How Debt Consolidation Works… and Is it Right for You?

If you find that you are behind on your payments, you may be worried that your debt is ballooning out of control. Fortunately, you have options available to you. One option that you may want to explore is debt consolidation. What does this mean? Is this right for you? Take a look at some helpful information below.

What Is Debt Consolidation?

The goal of debt consolidation is to take multiple debts and roll them into a single, recurring payment. If you have multiple debts, you may have a hard time keeping track of them. Furthermore, the higher interest rates could be adding up. Debt consolidation serves two purposes.

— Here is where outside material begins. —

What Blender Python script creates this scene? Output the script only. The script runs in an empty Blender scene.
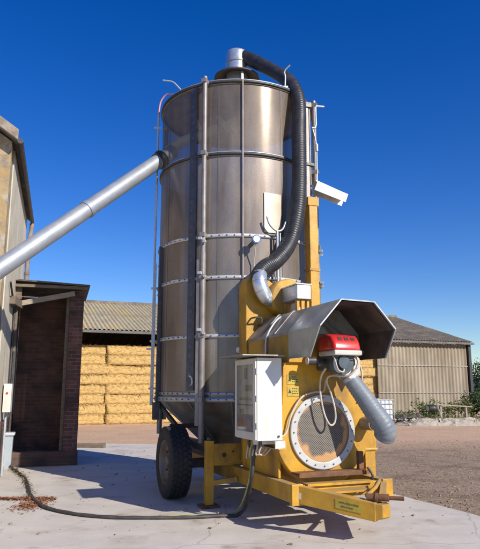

This can: 

  • Make it easier for you to keep track of your debts by consolidating them into a single payment
  • Help you save money by taking loans with higher interest rates and reducing them to lower interest rates 

By reorganizing your debt, you can pay it off sooner. Instead of having to worry about multiple payments, various due dates, and numerous interest rates, you can consolidate your debt, saving time and money. 

How Do You Consolidate Your Debt?

There are several ways that you can consolidate your debt. It depends on how much that you have, how many payments you currently have, and what the interest rates are. For example, you may be able to consolidate all of your debt onto a single balance transfer credit card with a 0 percent interest rate. In order to undergo this debt consolidation strategy, you need to have exceptional credit. 

If this is not an option for you, you may want to explore a debt consolidation loan instead. Essentially, you take out one loan, use that loan to pay off your various debts, and then pay back that singular loan over a predetermined term. If you have a high credit score, you may be able to benefit from a lower interest rate. 

When Should You Undergo Debt Consolidation?

There are several situations where debt consolidation might be a good idea. They include: 

  • Your credit score is high enough to qualify for a balance transfer credit card or a debt consolidation loan with a low interest rate 
  • Your total debt (excluding your mortgage) is no more than 40 percent of your gross income
  • You have a steady cash flow that can cover the recurring payment once you consolidate your debt
  • You have a firm plan in place that will prevent you from increasing your debt once again 


If you meet these conditions, debt consolidation could be an option for you. 

When Might Debt Consolidation Be a Mistake?

It is important to keep in mind that debt consolidation is not a silver bullet for someone with significant financial issues. For example, it is not going to address spending habits that could have contributed to these problems in the first place. If you take a look at the reduced payments following debt consolidation and you still cannot pay off that loan, then debt consolidation is not right for you. 

Furthermore, if your debt is relatively small and you are going to pay this off in a few months, debt consolidation is probably not worth the time and effort. Instead, you should simply pay off your debt as it is.

Protect Your Financial Health 

In order to protect your financial help, you need to manage your debt appropriately. If you have a significant amount of debt, debt consolidation might be able to help you. If you have questions and concerns about this strategy, you may want to reach out to a professional for assistance.